● Exercise aim:
Comb the records below for the string "Blender" and copy each line where it turns up.

● Task data:
┄┄┄┄┄┄┄┄┄┄┄┄┄┄┄┄┄┄┄┄

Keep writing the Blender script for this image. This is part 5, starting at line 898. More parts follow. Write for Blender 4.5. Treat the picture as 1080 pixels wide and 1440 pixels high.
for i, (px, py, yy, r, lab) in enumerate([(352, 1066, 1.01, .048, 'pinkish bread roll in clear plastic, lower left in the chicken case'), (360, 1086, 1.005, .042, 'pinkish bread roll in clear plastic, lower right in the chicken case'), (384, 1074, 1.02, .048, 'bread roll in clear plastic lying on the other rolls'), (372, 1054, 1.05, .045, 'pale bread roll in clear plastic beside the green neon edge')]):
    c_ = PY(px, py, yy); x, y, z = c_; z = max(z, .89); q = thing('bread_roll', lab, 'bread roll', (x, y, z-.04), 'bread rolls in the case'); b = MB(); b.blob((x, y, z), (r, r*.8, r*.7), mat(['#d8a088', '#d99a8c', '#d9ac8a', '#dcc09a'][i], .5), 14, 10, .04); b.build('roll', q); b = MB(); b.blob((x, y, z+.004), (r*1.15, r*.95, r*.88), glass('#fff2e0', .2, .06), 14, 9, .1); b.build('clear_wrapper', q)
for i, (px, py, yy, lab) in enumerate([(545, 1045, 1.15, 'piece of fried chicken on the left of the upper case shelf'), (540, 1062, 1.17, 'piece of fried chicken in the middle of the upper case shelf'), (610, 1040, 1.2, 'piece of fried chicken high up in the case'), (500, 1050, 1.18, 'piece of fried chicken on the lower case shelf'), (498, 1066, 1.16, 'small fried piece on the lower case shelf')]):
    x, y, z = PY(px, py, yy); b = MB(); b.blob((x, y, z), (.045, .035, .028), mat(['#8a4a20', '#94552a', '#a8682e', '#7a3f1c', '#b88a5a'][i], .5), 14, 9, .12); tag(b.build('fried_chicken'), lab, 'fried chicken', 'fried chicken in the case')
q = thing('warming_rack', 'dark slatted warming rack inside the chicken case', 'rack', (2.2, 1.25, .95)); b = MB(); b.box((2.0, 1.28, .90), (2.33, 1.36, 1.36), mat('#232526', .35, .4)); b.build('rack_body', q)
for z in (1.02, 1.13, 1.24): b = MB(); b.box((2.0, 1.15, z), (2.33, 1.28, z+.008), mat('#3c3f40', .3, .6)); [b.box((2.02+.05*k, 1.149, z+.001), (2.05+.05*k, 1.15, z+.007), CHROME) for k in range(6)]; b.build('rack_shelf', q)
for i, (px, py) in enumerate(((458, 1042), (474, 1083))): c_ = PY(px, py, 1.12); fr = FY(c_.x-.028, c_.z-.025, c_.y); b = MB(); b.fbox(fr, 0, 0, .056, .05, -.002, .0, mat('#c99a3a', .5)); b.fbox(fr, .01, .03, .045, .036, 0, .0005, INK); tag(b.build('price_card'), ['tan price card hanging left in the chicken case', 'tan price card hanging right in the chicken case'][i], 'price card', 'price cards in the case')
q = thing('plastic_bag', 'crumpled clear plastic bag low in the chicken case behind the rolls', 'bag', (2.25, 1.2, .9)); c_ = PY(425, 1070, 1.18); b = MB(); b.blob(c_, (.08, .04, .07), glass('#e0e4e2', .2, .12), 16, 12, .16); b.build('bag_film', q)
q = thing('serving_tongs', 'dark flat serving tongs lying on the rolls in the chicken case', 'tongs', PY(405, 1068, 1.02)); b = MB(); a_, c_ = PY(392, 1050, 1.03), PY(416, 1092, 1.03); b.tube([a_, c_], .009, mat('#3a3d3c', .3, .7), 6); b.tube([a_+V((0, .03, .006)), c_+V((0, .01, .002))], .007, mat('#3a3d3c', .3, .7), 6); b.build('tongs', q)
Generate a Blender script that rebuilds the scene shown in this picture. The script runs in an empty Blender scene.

┄┄┄┄┄┄┄┄┄┄┄┄┄┄┄┄┄┄┄┄

● Problem solution:
Keep writing the Blender script for this image. This is part 5, starting at line 898. More parts follow. Write for Blender 4.5. Treat the picture as 1080 pixels wide and 1440 pixels high.
Generate a Blender script that rebuilds the scene shown in this picture. The script runs in an empty Blender scene.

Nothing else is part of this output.